The Mi’gmaw Education Standards project was conceptualized and implemented by LETE staff Tammy Barnaby, M.Ed. (Associate Director) and Amy Chamberlin, Ph.D. (Governance Policy Associate).
There is a need for Mi’gmaw Education Standards to ensure that education is rooted in Mi’gmaq ways of being and knowing: worldviews, values, knowledge, and language. This work sheds light on the ongoing impacts of colonial history and schooling. Indian Residential and Day Schools were used to assimilate and eliminate Indigenous peoples and knowledge.3 The Mi’gmaw Education Standards project supports the broader work of reclaiming and rebuilding education for Mi’gmaq learners of Listuguj. Mi’gmaq of Listuguj (Gespe’gewa’gi) have inherent and Treaty Rights over their knowledge systems, Mi’gmaw language, ways of being, knowing, building, and sharing knowledge.4
As one LED staff observed, the Mi’gmaw Education Standards
“honour” Mi’gmaw ways of living and being:
We need to honour the things passed down through the generations and use those as a base for where we need to go. You cannot build on colonial ways. We were forced into those systems and have not thrived; we have survived. There needs to be acknowledgement. And we need to ask: What is important to us, to our children? What has made us strong? We need to go from where we are, from our worldview, from Mi’gma’gi, and what that means for us as Mi’gmaq.

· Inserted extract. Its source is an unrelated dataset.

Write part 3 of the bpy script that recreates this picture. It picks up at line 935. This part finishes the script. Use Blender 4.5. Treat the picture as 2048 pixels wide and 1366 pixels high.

The Mi’gmaw Education Standards are living: the standards will continue to change and evolve as part of living Mi’gmaw ways of knowing, being, building and sharing knowledge.
The Creation Story, “Mestigisitaqanminu”, frames the Mi’gmaw Education Standards. Starting with the Creation Story is one way to center and honour Mi’gmaq Worldviews, values, protocols, language, ways of being and knowing. Sharing and building understandings about Mi’gmaq ways of being and knowing through practices, ceremonies, oral stories, and living practices was, and continues to be, valued within and amongst Mi’gmaq families, communities, and throughout Mi’gma’gi.